INFORMATION SHOWN -
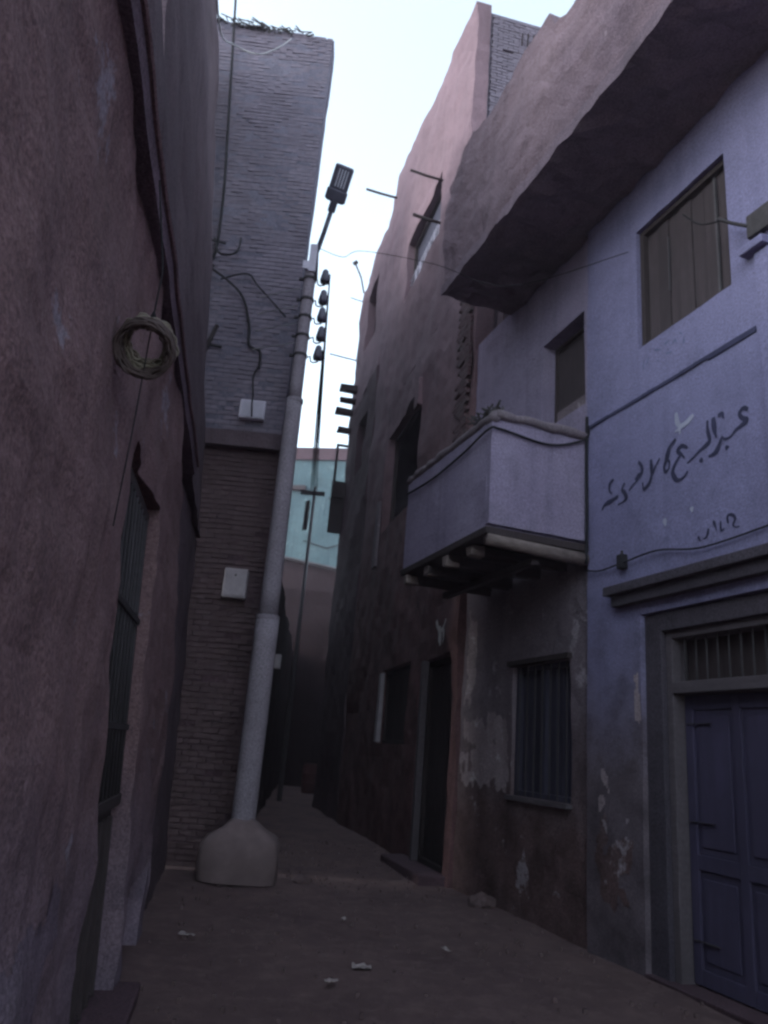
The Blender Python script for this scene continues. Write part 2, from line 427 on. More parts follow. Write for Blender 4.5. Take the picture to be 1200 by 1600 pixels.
for k in range(7):
    x = 3.60 + k * 0.18
    b = MB(); y = -0.24
    b.v = []; b.bar((x + 0.07, by(1.25) - 0.18, 1.25), (x + 0.07, by(3.0) - 0.18, 3.0), 0.17, 0.02); b.build('shutter_board', M['wood'], wf)
dr = MB(); dr.bar((3.57, -0.16, 0.12), (3.57, by(1.1) - 0.15, 1.12), 0.07, 0.06); dr.bar((4.87, -0.16, 0.12), (4.87, by(1.1) - 0.15, 1.12), 0.07, 0.06)
dr.bar((3.54, -0.16, 0.08), (4.9, -0.16, 0.08), 0.1, 0.1); dr.bar((3.54, by(1.08) - .15, 1.10), (4.9, by(1.08) - .15, 1.10), 0.07, 0.07)
df = dr.build('lower_door', M['wood'], LH, bevel=0.006)
for k in range(6):
    x = 3.60 + k * 0.205
    b = MB(); b.bar((x + 0.07, -0.19, 0.1), (x + 0.07, by(1.08) - 0.18, 1.08), 0.19, 0.03); b.build('plank', M['wood'], df, bevel=0.004)
bs = MB(); bs.box(1.5, 3.4, -0.30, -0.17, -0.1, 0.66, 0.02); bs.build('base_course', M['brickd'], LH, bevel=0.02)
st = MB(); st.box(3.3, 5.2, -0.2, 0.16, -0.05, 0.12, 0.03); st.build('doorstep', M['dark'], LH, bevel=0.02)

# wire coil hanging on the left wall
coil = thing('wire_coil', 'ragged round coil of straw-coloured wire hanging on the left mud wall', 'coil of wire', (0, 0, 0))
def LW(s, off, z):   # point on the left wall in the world
    d = Vector((-0.16505, 0.98629, 0)); n = Vector((0.98629, 0.16505, 0))
    return Vector((-1.97, 8.81, 0)) + d * s + n * off + Vector((0, 0, z))
cc = Vector((-1.083, 3.0, 3.21))
axis = Vector((0.10, -0.72, -0.68)).normalized()
e1 = axis.cross(Vector((0, 0, 1))).normalized(); e2 = axis.cross(e1)
rng = random.Random(3)
def loop_pts(rad, h, ph, n=40, wob=0.012):
    return [tuple(cc + (e1 * cos(a) + e2 * sin(a)) * 0.74 * (rad + wob * noise.noise(Vector((cos(a) * 2, sin(a) * 2, ph)))) + axis * 0.74 * (h + wob * 1.4 * noise.noise(Vector((cos(a) * 2, sin(a) * 2, ph + 9)))))
            for a in [2 * math.pi * k / n for k in range(n)]]
cl = MB()
for k in range(26): cl.tube(loop_pts(rng.uniform(0.105, 0.15), rng.uniform(-0.02, 0.05), k * 1.3, wob=0.04), 0.0048, 5, close=True)
cl.build('strand_bundle', M['rope'], coil, smooth=True)
cl = MB()
for k in range(24): cl.tube(loop_pts(rng.uniform(0.135, 0.165), rng.uniform(0.05, 0.15), k * 2.1, wob=0.02), 0.006, 5, close=True)
cl.build('dark_strand_bundle', M['roped'], coil, smooth=True)
cl = MB(); tp = cc + Vector((0, 0, 0.12))
cl.tube([LW(-5.75, -0.2, 4.15), tp + Vector((0.002, 0, 0.25)), tp], 0.004, 5); cl.tube([tp, tp + Vector((0.004, 0, -0.5)), tp + Vector((0, 0, -0.95))], 0.003, 5)
cl.tube([tp + (e1 * 0.02) + Vector((0, 0, -.05)), tp + Vector((0, 0, .03)), tp - e1 * 0.02 + Vector((0, 0, -.05))], 0.018, 6)
cl.build('hanging_cord', M['cable'], coil)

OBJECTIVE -
Omit the pictures and reproduce the listing exactly.

COMPLETED EXERCISE -
The Blender Python script for this scene continues. Write part 2, from line 427 on. More parts follow. Write for Blender 4.5. Take the picture to be 1200 by 1600 pixels.
for k in range(7):
    x = 3.60 + k * 0.18
    b = MB(); y = -0.24
    b.v = []; b.bar((x + 0.07, by(1.25) - 0.18, 1.25), (x + 0.07, by(3.0) - 0.18, 3.0), 0.17, 0.02); b.build('shutter_board', M['wood'], wf)
dr = MB(); dr.bar((3.57, -0.16, 0.12), (3.57, by(1.1) - 0.15, 1.12), 0.07, 0.06); dr.bar((4.87, -0.16, 0.12), (4.87, by(1.1) - 0.15, 1.12), 0.07, 0.06)
dr.bar((3.54, -0.16, 0.08), (4.9, -0.16, 0.08), 0.1, 0.1); dr.bar((3.54, by(1.08) - .15, 1.10), (4.9, by(1.08) - .15, 1.10), 0.07, 0.07)
df = dr.build('lower_door', M['wood'], LH, bevel=0.006)
for k in range(6):
    x = 3.60 + k * 0.205
    b = MB(); b.bar((x + 0.07, -0.19, 0.1), (x + 0.07, by(1.08) - 0.18, 1.08), 0.19, 0.03); b.build('plank', M['wood'], df, bevel=0.004)
bs = MB(); bs.box(1.5, 3.4, -0.30, -0.17, -0.1, 0.66, 0.02); bs.build('base_course', M['brickd'], LH, bevel=0.02)
st = MB(); st.box(3.3, 5.2, -0.2, 0.16, -0.05, 0.12, 0.03); st.build('doorstep', M['dark'], LH, bevel=0.02)

# wire coil hanging on the left wall
coil = thing('wire_coil', 'ragged round coil of straw-coloured wire hanging on the left mud wall', 'coil of wire', (0, 0, 0))
def LW(s, off, z):   # point on the left wall in the world
    d = Vector((-0.16505, 0.98629, 0)); n = Vector((0.98629, 0.16505, 0))
    return Vector((-1.97, 8.81, 0)) + d * s + n * off + Vector((0, 0, z))
cc = Vector((-1.083, 3.0, 3.21))
axis = Vector((0.10, -0.72, -0.68)).normalized()
e1 = axis.cross(Vector((0, 0, 1))).normalized(); e2 = axis.cross(e1)
rng = random.Random(3)
def loop_pts(rad, h, ph, n=40, wob=0.012):
    return [tuple(cc + (e1 * cos(a) + e2 * sin(a)) * 0.74 * (rad + wob * noise.noise(Vector((cos(a) * 2, sin(a) * 2, ph)))) + axis * 0.74 * (h + wob * 1.4 * noise.noise(Vector((cos(a) * 2, sin(a) * 2, ph + 9)))))
            for a in [2 * math.pi * k / n for k in range(n)]]
cl = MB()
for k in range(26): cl.tube(loop_pts(rng.uniform(0.105, 0.15), rng.uniform(-0.02, 0.05), k * 1.3, wob=0.04), 0.0048, 5, close=True)
cl.build('strand_bundle', M['rope'], coil, smooth=True)
cl = MB()
for k in range(24): cl.tube(loop_pts(rng.uniform(0.135, 0.165), rng.uniform(0.05, 0.15), k * 2.1, wob=0.02), 0.006, 5, close=True)
cl.build('dark_strand_bundle', M['roped'], coil, smooth=True)
cl = MB(); tp = cc + Vector((0, 0, 0.12))
cl.tube([LW(-5.75, -0.2, 4.15), tp + Vector((0.002, 0, 0.25)), tp], 0.004, 5); cl.tube([tp, tp + Vector((0.004, 0, -0.5)), tp + Vector((0, 0, -0.95))], 0.003, 5)
cl.tube([tp + (e1 * 0.02) + Vector((0, 0, -.05)), tp + Vector((0, 0, .03)), tp - e1 * 0.02 + Vector((0, 0, -.05))], 0.018, 6)
cl.build('hanging_cord', M['cable'], coil)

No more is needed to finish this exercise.